Students practice various field skills including species identification, sampling and data analysis methods for flora and fauna, large mammal behavioral study methods, remote and on-ground sensing and spatial mapping, social survey design and interviewing skills, and communication skills.


  • Acquire quantitative skills to determine species density, diversity, and habitat preference among species within a conservation area
  • Learn how to plan, prepare, and conduct a comprehensive game count of wildlife
  • Gain skills in collecting behavioral ecology data on birds, primates, elephants and other animals
  • Determine species-habitat relationships and differentiate between habitat specialists and habitat generalists; understand the implications of observed relationships for the management of animals and habitat
  • Through direct interaction and inquiry with local community members, assess local views on community wildlife conservation initiatives including identifying the various forms of human wildlife associated losses and people’s attitudes towards wildlife and resource challenges


This summer course can be taken individually (4 credits) or in combination with Session I: Wildlife Management & Conservation (8 credits).

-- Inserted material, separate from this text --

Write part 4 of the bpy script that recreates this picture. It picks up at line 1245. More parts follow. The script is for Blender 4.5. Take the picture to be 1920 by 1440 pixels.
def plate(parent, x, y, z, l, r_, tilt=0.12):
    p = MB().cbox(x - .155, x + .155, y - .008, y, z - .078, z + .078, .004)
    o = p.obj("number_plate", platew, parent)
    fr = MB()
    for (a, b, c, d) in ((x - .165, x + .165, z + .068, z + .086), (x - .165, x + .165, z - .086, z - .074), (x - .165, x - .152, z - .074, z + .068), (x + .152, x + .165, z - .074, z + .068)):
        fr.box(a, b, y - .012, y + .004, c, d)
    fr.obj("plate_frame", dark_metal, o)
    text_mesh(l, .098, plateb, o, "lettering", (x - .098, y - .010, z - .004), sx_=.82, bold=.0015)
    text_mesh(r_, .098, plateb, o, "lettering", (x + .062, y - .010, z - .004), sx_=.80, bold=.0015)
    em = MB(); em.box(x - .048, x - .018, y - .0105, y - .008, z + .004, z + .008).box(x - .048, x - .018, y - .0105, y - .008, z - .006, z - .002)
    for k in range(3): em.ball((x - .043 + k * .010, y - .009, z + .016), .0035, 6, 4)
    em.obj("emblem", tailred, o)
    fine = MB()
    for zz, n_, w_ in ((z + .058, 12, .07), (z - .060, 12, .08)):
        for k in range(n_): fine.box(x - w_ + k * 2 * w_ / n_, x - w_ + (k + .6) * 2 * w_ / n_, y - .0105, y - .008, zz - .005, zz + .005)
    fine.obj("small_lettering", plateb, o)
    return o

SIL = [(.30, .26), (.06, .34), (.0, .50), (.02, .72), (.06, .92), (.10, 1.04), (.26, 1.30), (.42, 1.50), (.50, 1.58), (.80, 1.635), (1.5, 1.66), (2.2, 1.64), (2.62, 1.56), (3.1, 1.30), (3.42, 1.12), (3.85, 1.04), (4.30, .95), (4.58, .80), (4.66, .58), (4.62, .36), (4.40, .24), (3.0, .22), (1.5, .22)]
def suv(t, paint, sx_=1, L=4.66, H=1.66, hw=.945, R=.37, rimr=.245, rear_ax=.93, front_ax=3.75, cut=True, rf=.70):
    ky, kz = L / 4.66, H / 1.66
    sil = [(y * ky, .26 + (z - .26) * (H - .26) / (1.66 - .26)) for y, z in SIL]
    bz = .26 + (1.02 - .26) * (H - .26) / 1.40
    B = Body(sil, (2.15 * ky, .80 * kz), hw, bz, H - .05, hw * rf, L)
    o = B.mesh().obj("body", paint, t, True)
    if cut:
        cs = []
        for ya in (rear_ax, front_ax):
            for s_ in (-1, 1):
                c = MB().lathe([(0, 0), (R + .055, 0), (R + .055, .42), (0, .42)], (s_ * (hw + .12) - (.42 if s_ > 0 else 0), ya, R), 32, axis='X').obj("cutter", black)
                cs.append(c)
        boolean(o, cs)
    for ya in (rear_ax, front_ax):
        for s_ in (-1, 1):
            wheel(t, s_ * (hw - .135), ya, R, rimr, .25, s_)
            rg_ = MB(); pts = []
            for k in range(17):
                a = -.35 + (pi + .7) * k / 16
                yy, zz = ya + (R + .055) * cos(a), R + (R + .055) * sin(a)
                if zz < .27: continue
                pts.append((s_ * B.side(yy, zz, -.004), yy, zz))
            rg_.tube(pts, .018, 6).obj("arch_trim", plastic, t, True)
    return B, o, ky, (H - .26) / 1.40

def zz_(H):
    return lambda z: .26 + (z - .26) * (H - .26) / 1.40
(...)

The combined summer program provides a thorough introduction to community wildlife management and the research methods routinely used to assess wildlife ecology. Students participating in both sessions receive a $1,000 discount.

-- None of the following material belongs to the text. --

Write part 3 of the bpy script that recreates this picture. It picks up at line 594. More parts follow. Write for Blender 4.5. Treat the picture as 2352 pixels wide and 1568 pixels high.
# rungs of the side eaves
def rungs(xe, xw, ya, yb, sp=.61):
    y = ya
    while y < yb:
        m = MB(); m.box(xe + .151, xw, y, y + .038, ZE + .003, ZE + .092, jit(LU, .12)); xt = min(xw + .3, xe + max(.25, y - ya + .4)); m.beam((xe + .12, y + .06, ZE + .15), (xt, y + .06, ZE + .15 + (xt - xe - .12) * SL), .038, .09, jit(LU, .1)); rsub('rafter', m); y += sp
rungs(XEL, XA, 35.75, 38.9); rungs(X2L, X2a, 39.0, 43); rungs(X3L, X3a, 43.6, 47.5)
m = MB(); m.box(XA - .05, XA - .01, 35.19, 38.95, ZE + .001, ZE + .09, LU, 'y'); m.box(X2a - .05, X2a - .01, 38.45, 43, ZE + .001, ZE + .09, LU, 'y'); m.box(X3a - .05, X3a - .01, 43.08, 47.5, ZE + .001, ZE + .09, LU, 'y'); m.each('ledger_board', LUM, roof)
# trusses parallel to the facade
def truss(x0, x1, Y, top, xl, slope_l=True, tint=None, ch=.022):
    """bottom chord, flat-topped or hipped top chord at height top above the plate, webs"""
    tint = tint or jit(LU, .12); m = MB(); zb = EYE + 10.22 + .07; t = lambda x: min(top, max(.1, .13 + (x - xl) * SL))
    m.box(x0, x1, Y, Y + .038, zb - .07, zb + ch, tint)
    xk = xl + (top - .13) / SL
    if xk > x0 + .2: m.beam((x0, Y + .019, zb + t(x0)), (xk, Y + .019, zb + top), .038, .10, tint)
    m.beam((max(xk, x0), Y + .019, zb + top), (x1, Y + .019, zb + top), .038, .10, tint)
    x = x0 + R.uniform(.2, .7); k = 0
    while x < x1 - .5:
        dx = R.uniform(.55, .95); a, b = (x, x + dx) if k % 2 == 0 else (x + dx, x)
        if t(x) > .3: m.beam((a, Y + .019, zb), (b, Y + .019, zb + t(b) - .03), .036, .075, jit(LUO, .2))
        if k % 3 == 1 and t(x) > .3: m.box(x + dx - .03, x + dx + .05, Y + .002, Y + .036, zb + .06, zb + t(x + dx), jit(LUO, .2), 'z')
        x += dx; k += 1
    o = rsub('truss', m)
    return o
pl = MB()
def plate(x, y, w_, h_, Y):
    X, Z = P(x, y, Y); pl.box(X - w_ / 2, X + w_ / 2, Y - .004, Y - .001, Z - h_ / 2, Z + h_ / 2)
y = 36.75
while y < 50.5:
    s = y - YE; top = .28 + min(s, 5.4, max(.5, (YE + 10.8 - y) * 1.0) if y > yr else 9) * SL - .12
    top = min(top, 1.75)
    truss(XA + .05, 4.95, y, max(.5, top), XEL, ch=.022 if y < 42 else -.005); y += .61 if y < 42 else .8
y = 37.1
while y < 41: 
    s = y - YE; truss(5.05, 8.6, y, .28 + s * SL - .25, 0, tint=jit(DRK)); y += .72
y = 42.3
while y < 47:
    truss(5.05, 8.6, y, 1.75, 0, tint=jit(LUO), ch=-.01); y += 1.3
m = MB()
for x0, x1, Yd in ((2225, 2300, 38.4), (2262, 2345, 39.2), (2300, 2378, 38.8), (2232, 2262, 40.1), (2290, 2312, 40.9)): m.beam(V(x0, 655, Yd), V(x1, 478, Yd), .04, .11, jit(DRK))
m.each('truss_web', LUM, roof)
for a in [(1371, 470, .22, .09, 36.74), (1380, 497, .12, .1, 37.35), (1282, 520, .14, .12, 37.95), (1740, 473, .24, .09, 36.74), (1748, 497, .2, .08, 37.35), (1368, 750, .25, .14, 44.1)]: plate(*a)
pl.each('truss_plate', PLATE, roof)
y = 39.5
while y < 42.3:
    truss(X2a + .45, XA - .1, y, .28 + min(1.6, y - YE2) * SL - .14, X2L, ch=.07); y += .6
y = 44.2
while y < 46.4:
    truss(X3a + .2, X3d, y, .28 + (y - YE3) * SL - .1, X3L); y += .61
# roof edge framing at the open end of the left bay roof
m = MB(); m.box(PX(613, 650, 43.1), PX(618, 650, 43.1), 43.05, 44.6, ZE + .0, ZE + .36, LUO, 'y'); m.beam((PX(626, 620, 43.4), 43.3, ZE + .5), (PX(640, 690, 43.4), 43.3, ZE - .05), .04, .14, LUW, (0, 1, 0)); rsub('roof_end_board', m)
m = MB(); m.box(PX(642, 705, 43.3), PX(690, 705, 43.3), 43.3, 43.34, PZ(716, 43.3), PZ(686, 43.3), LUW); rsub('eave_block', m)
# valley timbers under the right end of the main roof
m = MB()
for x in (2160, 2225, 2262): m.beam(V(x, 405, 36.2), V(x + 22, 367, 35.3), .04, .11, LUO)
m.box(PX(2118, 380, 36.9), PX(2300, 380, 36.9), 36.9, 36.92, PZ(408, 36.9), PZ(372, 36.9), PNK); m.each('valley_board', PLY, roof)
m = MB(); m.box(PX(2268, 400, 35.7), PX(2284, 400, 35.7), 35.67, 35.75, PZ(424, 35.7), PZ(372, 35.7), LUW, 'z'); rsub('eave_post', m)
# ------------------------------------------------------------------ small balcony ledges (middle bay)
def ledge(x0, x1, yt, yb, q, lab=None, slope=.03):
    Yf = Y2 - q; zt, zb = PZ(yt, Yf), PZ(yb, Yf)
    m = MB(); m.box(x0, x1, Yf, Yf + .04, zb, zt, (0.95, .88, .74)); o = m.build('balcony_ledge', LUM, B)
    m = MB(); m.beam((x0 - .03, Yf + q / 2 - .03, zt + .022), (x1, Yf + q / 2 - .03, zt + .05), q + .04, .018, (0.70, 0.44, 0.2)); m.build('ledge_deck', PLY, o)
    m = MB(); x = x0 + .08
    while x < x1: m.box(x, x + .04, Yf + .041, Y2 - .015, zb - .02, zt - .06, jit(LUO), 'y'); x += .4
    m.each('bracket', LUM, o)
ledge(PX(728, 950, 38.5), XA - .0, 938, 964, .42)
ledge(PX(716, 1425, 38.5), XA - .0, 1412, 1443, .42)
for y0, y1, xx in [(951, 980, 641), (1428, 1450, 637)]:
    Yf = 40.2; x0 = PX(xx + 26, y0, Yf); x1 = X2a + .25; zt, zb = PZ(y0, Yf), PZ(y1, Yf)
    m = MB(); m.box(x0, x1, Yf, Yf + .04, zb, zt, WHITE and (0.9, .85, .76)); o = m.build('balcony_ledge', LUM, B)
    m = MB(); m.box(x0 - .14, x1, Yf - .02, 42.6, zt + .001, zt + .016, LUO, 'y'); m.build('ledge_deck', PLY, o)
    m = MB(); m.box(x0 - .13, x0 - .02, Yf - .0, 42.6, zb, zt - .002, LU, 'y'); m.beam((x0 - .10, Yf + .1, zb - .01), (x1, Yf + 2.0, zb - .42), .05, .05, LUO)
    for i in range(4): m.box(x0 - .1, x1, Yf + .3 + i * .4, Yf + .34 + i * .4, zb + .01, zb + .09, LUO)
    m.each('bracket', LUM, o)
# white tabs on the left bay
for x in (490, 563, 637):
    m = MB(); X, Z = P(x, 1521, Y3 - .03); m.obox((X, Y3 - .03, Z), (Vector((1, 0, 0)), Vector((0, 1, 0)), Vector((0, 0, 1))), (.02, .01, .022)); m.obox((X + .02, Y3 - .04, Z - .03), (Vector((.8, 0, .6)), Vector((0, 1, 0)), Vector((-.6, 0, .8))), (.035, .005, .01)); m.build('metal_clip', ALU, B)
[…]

Students live at Moyo Hill Camp (MHC) in Tanzania’s Tarangire-Manyara ecosystem between Lake Manyara National Park and the famous Ngorongoro Conservation Area. This wonderfully scenic area is world-renowned for its beauty, geography, history, and wildlife. MHC is a fenced facility nestled among maize plantations and other crop fields. Students reside among the native acacia and fig trees, and birdsong fills the air in the morning. The camp consists of multiple buildings including an administrative block, a chumba, which serves as an eating and social activity center, a classroom and library, and a computer room. MHC is part of the small community of Rhotia where students can enjoy daily interaction with neighbors. Walking, jogging, soccer, and socializing outside of the camp round out daily life at MHC.